They practise generally the virtue of charity, in a somewhat
indiscriminate manner, from the love of patronage, from pride, habit,
and weakness, because they are ashamed to refuse. They are by no means
badly disposed, they are good--I stop at this word, lest I should go
too far.
They are not wanting in sense or intelligence. Prince Massimo is
quoted for his good sense, and the two Caetani for their puns.
Santa-Croce, though a little cracked, is no ordinary man. But what a
wretched education the Government gives them! When they are not the
children, they are the pupils of priests, whose system principally
consists in teaching them nothing. Get hold of a student of St.
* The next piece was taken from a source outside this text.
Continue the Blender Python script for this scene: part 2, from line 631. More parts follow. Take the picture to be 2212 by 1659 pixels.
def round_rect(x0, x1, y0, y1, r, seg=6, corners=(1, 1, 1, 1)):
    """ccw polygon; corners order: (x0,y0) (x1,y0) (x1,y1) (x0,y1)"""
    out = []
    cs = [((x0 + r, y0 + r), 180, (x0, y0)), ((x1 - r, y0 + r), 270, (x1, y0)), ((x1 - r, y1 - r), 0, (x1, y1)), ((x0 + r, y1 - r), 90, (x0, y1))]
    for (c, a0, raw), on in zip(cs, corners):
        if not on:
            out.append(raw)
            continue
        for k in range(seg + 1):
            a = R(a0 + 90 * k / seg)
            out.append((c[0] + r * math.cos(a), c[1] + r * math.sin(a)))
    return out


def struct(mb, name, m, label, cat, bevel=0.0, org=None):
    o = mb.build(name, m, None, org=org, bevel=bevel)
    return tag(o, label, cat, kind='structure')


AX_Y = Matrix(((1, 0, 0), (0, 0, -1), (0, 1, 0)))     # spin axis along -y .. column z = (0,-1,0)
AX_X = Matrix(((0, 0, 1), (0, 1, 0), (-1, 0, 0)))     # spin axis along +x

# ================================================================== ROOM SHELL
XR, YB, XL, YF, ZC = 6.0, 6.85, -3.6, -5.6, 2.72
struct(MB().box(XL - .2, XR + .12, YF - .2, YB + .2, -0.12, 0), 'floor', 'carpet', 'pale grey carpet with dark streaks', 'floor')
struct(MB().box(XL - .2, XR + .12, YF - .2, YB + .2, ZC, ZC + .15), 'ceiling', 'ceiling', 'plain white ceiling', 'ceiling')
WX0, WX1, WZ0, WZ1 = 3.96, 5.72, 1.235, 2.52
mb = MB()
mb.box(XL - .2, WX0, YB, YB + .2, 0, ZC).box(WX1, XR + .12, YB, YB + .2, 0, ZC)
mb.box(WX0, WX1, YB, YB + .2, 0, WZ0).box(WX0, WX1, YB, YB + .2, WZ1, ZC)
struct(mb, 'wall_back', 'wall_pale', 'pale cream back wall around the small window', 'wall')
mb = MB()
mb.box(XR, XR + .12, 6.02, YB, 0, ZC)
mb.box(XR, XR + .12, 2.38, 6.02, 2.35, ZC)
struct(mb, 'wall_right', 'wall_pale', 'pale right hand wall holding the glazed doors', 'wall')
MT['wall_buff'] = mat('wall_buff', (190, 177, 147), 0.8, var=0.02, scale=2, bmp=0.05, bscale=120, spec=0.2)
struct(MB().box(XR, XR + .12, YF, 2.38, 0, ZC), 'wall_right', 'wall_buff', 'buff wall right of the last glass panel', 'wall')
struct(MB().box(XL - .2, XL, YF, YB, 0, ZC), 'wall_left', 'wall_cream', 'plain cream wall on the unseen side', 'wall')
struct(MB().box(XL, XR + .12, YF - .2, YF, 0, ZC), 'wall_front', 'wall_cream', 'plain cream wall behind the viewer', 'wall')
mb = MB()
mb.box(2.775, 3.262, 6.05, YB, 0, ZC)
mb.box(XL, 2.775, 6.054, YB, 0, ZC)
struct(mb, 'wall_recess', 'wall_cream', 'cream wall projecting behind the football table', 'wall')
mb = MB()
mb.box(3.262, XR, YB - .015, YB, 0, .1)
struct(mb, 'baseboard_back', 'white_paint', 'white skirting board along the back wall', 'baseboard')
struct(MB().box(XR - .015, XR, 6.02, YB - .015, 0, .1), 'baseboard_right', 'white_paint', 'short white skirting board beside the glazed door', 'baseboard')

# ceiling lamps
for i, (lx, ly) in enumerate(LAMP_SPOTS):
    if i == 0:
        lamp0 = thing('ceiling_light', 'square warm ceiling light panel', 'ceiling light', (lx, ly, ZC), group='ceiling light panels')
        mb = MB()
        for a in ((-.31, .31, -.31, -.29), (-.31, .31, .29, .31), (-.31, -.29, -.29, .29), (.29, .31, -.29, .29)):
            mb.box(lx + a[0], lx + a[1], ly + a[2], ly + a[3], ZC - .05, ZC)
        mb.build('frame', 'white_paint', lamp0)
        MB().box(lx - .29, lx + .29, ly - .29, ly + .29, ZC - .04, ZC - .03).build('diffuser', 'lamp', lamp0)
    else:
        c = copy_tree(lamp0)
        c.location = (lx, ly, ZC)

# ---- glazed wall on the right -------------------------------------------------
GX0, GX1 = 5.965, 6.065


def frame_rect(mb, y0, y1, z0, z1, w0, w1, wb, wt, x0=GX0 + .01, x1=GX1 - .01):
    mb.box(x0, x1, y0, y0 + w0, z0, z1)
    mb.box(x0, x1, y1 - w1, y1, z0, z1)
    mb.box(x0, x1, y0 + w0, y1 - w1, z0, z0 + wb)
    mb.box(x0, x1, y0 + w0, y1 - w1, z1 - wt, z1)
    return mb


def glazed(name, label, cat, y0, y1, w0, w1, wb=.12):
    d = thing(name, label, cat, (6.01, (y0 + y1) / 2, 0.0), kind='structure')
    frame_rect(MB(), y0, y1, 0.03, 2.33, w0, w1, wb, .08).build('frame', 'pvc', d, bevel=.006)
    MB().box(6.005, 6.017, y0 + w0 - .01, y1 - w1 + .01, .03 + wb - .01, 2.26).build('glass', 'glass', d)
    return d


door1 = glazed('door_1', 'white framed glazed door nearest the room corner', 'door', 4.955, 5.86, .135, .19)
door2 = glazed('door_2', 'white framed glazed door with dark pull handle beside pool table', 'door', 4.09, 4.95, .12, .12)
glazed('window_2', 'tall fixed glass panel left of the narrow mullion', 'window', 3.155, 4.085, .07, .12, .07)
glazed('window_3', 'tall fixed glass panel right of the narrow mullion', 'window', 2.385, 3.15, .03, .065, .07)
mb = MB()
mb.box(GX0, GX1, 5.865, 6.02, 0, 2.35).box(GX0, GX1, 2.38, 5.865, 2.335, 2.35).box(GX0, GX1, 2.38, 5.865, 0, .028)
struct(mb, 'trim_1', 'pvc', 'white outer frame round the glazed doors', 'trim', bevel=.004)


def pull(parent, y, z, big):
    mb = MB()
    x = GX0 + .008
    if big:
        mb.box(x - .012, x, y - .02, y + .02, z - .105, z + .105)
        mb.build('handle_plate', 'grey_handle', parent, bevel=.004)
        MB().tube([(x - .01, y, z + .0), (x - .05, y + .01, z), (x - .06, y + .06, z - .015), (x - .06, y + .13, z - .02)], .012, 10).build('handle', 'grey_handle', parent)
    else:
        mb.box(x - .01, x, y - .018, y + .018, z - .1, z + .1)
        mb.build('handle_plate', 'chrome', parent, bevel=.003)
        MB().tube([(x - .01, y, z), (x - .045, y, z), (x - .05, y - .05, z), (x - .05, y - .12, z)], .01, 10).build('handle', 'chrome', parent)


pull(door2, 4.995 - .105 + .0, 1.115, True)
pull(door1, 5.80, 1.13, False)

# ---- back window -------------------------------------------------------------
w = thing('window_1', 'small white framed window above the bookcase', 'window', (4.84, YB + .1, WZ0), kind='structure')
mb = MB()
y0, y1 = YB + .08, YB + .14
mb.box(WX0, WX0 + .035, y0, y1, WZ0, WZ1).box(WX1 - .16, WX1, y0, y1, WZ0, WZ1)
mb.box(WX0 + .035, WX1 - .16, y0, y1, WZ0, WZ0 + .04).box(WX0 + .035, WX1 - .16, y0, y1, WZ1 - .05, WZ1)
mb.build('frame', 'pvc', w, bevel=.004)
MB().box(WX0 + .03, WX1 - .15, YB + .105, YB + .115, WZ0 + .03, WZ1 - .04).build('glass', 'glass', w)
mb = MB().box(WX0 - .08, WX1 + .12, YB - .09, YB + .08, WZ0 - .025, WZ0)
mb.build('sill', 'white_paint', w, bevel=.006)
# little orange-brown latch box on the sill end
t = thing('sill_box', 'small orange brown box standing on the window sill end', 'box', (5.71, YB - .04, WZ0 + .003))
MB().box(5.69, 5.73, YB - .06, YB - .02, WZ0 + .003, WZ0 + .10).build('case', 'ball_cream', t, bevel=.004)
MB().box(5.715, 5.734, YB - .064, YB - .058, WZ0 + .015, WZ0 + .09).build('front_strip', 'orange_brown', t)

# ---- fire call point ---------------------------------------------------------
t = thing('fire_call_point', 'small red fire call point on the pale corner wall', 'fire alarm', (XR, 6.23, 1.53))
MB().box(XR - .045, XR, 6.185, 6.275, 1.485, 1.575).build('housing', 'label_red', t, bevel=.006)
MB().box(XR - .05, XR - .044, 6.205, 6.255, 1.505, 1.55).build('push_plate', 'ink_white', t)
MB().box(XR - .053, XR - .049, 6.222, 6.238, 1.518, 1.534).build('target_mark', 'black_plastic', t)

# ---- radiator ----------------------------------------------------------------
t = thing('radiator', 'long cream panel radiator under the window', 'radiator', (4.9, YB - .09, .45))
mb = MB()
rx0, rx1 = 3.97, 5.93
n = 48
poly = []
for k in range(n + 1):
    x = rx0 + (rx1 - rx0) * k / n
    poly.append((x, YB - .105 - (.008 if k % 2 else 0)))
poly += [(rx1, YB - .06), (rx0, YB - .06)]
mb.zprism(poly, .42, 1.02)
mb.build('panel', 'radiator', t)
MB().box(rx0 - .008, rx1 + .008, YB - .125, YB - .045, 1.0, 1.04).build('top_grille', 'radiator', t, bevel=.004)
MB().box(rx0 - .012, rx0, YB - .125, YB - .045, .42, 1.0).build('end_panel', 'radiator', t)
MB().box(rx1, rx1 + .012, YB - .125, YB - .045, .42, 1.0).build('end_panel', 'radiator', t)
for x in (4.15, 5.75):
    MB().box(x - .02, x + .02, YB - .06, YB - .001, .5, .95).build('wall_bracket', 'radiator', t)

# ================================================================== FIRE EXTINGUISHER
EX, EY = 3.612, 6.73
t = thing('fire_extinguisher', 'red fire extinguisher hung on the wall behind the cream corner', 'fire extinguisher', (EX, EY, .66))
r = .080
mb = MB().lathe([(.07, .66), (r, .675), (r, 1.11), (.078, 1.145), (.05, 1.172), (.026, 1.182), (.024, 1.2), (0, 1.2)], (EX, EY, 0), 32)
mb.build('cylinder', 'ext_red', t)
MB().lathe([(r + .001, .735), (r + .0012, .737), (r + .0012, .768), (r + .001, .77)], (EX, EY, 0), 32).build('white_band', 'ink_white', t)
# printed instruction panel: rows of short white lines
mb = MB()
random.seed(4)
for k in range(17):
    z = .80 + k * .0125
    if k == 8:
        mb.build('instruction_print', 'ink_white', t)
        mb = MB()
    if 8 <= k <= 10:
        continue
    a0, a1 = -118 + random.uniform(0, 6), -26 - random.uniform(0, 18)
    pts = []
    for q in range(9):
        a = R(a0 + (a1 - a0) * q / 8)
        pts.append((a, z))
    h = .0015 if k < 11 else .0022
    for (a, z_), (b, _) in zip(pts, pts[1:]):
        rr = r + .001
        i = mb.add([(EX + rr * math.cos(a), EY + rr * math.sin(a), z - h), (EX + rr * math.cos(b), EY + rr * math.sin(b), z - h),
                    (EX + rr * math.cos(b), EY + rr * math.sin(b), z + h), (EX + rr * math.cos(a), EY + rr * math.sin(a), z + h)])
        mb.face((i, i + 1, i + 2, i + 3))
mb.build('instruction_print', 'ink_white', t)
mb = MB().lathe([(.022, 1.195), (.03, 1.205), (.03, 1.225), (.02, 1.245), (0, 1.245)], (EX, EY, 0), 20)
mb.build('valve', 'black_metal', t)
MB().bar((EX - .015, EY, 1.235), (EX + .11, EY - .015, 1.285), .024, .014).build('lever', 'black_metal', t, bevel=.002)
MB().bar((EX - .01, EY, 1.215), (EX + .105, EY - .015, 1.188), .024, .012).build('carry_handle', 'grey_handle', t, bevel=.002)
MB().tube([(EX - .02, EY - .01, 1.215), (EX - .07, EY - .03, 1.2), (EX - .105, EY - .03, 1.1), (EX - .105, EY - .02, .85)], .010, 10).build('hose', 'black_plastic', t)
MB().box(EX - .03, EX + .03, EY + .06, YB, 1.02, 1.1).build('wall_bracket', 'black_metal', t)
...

Sulpice, wash him tolerably clean, have him dressed by Alfred or
Poole, and bejewelled by Castellani or Hunt and Roskel, let him learn
to thrum a guitar, and sit upon a horse, and you'll have a Roman
prince as good as the best of them.
You probably think it natural that people brought up at Rome, in the
midst of the finest works of art in the world, should take a little
interest in art, and know something about it. Pray be undeceived. This
man has never entered the Vatican except to pay visits; that one knows
nothing of his own gallery, but through the report of his
house-steward. Another had never visited the Catacombs till he became
Pope. They profess an elegant ignorance, which they think in good
taste, and which will always be fashionable in a Catholic country.